My early years: 1927-1944
With each new stirring, we never know
the impact on us as we grow.
I was the last of nine children. I was born on May 20, 1927, in Chambersburg, PA. My parents were Adam and Nellie Ausherman Knepper. In birth order we were Robert, Paul, Ruth (Hess), Charles, John, Lewis, Abner, Joseph, and me. With a stretch of five boys before I arrived, a girl must have been a surprise. My parents were both forty-five years old, and my father remarked at my birth, “This one is to take care of us in our old age.” I was named Miriam Naomi Knepper. Of the many nicknames my siblings called me, Mim is the one by which I am still casually known.

My earliest memory is of a family event when I was two years old. My oldest brother Robert and his bride, Mae, had returned from their honeymoon in Florida. My family was all gathered in the dining room of the old farmhouse eagerly listening to the details of their trip. Then the newlyweds started to hand out presents from their luggage for the young ones of the family. I don’t remember what my brothers received, but mine was a doll nicely displayed in its wrappings. I just stood there looking at it in the box. The sight of that twelve-inch doll was so overwhelming for me, a shy two-year-old, that I had to be told to take it out of the box. More important than what the doll wore, which I don’t remember, was the name that came with her, Flossie Flirt.

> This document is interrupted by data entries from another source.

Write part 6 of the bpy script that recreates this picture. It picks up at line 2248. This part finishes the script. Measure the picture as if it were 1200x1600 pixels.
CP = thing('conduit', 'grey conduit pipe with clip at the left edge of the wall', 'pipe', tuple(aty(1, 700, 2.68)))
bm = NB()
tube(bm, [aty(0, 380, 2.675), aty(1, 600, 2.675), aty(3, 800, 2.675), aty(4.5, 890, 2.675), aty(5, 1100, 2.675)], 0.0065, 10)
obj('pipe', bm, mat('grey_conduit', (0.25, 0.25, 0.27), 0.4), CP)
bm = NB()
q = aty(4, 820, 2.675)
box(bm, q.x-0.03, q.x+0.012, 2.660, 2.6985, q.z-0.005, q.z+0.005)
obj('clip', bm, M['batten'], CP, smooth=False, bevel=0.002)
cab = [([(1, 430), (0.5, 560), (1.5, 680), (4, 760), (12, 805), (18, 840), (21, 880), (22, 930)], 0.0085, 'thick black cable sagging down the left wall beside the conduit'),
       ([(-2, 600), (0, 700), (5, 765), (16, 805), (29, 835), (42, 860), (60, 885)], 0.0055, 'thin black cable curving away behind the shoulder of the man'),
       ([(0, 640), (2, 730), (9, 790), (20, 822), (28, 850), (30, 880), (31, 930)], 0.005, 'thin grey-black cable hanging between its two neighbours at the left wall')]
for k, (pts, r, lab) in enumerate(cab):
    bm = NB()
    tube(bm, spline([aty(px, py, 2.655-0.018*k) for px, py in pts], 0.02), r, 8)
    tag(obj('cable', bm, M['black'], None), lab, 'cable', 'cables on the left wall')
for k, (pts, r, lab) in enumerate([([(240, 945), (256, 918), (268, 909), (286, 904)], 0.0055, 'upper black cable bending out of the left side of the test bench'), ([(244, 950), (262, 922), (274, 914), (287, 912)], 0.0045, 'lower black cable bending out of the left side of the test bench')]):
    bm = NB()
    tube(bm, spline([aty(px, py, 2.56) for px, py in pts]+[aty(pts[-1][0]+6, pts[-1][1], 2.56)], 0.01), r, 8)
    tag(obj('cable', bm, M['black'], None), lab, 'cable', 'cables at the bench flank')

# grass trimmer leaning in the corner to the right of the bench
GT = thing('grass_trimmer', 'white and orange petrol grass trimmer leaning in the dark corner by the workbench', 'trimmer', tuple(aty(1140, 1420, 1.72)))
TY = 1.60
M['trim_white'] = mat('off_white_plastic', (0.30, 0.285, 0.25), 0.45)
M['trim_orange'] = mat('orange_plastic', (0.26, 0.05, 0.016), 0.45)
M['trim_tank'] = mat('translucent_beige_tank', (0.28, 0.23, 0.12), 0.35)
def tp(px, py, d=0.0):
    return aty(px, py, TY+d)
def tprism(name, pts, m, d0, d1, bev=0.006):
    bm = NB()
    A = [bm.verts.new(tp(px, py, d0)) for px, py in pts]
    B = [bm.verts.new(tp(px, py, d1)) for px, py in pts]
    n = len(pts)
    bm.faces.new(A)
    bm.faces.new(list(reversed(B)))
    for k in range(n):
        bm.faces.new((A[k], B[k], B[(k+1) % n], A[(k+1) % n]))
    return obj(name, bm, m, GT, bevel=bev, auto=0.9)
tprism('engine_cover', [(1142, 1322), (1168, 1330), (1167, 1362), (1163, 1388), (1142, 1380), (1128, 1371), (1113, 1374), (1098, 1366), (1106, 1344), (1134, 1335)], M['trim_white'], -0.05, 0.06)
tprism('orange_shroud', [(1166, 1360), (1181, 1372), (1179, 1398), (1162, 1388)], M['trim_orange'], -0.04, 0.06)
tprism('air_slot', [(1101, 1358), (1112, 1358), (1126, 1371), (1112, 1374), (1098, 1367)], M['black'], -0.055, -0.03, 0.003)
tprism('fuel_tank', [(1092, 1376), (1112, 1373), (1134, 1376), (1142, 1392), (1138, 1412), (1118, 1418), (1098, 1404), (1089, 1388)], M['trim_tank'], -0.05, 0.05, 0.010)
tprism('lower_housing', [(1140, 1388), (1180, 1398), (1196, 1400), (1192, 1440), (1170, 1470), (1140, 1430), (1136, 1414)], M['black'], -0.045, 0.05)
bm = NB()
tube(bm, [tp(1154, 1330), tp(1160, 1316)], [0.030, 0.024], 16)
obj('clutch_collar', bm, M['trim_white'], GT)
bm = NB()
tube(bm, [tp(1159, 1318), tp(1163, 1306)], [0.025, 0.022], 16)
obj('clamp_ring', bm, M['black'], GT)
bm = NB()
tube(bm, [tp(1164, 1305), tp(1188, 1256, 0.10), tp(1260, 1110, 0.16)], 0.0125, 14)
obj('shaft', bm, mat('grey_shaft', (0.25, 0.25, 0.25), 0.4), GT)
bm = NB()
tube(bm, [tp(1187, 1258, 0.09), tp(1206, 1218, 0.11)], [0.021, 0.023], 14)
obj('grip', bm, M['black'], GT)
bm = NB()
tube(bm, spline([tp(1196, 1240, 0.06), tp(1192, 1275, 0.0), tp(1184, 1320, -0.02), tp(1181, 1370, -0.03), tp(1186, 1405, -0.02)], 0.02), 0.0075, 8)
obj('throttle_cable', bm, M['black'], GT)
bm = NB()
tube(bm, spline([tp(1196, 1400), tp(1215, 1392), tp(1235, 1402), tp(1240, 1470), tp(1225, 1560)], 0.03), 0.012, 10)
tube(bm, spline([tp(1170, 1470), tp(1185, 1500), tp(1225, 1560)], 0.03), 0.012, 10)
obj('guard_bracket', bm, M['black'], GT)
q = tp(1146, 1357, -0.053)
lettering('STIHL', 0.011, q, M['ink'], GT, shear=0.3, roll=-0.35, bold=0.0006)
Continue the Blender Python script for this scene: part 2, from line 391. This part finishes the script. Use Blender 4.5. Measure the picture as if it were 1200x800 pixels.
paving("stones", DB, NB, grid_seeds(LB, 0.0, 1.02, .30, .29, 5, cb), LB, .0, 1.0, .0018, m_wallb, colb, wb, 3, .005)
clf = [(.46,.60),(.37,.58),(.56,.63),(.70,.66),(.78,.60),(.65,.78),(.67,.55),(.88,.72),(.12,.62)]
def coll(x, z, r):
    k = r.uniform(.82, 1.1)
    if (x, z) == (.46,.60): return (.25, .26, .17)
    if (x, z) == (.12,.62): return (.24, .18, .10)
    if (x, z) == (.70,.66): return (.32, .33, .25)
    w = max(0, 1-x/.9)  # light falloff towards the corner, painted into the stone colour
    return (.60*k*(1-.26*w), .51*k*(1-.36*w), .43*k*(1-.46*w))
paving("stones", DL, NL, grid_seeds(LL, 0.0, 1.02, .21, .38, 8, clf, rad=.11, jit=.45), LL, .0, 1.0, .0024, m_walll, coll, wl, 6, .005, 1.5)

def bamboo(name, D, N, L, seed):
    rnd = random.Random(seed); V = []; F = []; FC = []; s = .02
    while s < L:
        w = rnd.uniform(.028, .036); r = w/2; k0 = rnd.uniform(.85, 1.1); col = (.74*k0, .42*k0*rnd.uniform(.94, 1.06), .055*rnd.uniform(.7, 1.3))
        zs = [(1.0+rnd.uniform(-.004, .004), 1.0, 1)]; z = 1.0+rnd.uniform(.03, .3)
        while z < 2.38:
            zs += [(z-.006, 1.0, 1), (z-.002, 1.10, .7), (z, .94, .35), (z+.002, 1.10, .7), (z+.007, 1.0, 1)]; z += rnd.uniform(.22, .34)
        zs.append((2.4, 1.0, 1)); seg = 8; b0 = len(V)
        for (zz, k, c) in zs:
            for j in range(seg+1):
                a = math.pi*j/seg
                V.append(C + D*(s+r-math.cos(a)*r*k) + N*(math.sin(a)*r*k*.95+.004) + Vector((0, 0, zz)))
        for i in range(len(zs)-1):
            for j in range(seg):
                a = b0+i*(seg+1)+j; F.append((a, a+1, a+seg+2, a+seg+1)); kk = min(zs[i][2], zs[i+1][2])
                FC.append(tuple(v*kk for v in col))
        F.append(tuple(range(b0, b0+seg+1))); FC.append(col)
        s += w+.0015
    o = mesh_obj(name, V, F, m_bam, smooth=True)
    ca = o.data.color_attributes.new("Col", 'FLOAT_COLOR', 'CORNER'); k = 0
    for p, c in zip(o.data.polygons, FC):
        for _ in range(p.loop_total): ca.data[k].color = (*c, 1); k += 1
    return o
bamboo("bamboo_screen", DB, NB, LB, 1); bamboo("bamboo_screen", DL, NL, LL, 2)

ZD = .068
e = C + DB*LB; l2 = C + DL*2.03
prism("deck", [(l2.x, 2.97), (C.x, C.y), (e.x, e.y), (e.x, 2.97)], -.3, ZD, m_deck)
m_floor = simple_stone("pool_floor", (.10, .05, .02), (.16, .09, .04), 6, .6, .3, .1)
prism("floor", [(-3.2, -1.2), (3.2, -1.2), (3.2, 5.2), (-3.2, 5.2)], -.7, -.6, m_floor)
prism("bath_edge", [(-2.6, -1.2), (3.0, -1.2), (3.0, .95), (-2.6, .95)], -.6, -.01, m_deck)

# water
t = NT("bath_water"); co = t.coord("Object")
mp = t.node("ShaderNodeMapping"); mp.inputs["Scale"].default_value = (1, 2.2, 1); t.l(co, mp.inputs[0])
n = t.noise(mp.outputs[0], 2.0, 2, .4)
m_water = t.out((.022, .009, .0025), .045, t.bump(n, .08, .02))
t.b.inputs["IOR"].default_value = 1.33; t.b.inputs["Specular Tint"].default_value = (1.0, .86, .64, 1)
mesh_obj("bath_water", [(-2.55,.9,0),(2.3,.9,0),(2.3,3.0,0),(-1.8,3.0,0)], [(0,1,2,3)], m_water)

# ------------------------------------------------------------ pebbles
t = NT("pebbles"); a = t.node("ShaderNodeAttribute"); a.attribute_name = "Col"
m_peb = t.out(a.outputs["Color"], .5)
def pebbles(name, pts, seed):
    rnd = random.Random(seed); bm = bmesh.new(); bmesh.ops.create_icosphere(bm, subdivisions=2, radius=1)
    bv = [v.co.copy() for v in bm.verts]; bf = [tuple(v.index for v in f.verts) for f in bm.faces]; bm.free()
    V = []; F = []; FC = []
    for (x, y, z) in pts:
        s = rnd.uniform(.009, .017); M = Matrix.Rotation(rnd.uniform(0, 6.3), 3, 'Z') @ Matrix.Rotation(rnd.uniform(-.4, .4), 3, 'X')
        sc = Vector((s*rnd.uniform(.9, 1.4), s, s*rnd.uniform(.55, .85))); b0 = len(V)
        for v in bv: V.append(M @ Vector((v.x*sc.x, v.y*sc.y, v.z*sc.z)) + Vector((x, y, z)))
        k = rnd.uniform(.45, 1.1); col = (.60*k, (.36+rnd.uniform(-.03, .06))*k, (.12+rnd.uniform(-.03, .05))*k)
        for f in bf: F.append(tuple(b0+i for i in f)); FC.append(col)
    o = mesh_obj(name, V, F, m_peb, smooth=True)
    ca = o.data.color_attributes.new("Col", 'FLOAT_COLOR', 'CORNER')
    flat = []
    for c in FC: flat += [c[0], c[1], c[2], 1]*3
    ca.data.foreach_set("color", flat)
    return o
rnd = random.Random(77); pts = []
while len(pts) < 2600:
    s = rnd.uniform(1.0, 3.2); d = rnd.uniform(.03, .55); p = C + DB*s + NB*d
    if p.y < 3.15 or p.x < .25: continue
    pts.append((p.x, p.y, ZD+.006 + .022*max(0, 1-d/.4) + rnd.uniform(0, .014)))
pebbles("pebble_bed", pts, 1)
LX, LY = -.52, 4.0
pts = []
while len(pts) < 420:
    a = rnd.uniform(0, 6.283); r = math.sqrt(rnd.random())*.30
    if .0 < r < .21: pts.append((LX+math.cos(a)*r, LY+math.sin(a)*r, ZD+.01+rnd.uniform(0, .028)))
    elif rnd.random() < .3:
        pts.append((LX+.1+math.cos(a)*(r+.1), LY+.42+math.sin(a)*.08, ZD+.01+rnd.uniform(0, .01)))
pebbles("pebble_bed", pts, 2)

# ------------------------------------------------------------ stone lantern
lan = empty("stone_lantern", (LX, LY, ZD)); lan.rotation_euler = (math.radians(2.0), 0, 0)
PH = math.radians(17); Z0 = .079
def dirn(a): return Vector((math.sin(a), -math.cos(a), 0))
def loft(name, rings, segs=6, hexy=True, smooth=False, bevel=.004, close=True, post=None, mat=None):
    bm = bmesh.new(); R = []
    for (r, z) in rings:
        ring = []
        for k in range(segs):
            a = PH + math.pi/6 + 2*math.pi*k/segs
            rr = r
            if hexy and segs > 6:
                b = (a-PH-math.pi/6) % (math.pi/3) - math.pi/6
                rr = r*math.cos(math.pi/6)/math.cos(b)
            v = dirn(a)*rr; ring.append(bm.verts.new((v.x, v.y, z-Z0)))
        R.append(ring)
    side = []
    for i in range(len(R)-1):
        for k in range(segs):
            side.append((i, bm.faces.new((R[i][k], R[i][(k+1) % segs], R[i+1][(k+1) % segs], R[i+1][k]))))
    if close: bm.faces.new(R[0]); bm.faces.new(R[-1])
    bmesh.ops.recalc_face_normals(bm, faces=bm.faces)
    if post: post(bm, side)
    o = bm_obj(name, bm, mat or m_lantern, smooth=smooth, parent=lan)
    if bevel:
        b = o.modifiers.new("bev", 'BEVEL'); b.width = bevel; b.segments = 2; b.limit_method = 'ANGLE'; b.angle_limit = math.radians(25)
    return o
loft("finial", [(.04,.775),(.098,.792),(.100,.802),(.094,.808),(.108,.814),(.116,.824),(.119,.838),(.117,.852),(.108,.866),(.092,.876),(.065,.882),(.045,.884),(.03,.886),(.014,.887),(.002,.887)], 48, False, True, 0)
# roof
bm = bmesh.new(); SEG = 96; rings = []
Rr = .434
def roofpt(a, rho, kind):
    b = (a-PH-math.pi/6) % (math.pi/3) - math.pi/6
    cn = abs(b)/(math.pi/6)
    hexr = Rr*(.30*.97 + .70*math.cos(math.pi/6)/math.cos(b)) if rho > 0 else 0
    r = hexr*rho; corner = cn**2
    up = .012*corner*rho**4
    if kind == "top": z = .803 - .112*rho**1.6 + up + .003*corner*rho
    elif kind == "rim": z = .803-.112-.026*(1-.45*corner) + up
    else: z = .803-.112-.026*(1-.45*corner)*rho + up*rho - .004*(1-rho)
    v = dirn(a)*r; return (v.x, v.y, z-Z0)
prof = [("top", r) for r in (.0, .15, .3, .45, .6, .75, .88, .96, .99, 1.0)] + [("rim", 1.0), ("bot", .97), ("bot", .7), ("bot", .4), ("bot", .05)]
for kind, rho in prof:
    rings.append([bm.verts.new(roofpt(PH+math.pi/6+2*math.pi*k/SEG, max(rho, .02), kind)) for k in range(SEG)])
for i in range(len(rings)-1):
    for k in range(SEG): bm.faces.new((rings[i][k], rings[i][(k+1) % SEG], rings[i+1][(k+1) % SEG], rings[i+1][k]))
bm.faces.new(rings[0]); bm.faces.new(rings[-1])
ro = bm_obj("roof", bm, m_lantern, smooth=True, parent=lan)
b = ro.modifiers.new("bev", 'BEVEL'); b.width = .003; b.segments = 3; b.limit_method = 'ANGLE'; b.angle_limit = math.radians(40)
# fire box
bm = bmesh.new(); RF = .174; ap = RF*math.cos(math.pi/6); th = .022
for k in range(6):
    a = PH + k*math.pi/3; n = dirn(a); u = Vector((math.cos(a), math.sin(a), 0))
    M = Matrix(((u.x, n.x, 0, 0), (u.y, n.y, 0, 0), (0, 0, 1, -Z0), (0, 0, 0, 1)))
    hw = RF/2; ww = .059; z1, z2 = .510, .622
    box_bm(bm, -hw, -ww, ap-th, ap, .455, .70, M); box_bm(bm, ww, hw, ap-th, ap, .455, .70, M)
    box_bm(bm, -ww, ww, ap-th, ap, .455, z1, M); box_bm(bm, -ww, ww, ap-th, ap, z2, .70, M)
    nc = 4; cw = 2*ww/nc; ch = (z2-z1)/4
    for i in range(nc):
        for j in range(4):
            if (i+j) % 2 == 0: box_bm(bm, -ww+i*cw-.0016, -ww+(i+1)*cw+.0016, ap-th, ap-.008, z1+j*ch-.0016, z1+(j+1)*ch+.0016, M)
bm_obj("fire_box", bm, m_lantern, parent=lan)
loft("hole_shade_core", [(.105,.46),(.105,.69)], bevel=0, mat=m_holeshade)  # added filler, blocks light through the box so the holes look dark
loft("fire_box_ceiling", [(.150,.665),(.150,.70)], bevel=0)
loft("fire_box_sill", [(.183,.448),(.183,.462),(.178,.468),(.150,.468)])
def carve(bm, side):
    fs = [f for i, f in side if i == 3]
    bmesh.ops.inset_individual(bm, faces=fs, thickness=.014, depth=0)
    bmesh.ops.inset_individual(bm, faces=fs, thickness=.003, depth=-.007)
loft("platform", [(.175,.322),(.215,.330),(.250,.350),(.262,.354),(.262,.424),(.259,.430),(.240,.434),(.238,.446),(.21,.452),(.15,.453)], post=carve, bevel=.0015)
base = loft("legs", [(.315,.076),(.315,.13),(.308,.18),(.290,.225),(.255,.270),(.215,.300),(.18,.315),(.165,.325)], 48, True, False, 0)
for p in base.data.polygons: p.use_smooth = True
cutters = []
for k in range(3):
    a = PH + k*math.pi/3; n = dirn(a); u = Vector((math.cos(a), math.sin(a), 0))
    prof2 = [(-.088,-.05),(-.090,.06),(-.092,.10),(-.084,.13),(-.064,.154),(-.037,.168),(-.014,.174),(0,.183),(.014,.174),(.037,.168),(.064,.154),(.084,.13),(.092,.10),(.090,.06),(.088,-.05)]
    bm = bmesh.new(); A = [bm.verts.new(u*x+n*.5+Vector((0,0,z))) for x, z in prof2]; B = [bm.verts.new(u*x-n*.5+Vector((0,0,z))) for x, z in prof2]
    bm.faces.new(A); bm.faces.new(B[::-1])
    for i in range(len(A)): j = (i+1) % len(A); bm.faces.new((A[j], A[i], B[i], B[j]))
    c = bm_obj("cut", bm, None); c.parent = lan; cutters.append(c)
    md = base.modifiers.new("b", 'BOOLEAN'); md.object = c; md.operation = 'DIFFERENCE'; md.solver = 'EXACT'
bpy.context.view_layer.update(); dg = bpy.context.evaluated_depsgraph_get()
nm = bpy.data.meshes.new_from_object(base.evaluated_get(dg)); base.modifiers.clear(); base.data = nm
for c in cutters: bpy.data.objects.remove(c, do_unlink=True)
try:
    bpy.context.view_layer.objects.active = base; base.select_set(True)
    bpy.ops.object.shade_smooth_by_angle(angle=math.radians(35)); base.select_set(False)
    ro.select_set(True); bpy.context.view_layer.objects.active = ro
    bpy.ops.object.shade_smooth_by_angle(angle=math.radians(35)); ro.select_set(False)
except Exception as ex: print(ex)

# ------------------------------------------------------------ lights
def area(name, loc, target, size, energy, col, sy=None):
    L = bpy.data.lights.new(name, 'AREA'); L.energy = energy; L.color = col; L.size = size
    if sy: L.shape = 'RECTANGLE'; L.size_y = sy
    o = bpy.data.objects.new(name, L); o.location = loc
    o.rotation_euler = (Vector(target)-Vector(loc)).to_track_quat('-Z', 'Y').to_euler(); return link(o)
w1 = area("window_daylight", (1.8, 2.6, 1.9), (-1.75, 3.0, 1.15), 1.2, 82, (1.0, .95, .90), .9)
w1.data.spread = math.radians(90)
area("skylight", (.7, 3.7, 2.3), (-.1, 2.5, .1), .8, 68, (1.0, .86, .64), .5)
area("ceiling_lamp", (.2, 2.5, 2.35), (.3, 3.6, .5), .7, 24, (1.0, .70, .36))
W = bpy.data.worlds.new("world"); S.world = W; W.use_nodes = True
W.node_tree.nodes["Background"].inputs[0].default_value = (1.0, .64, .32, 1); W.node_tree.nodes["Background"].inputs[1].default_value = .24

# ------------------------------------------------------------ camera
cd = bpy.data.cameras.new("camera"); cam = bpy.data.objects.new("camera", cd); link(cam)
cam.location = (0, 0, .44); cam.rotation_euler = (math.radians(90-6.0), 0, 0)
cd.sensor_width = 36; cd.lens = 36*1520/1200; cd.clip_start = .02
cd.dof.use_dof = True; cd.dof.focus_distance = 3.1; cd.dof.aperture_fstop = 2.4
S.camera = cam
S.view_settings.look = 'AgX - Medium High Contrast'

Sometime later, the visiting evangelist came to our house for dinner. Giving attention to the little girl in the family, he asked me, “What is your dolly’s name?” I brightly said, “Flossie Flirt.” Of course, he laughed but my mother tried to shush me. I did not know why she did that. The name seemed all right to me before; it must have meant something I didn’t know about. Later, I remember I had another doll that my teenaged sister dressed to look like her name, Red Riding Hood.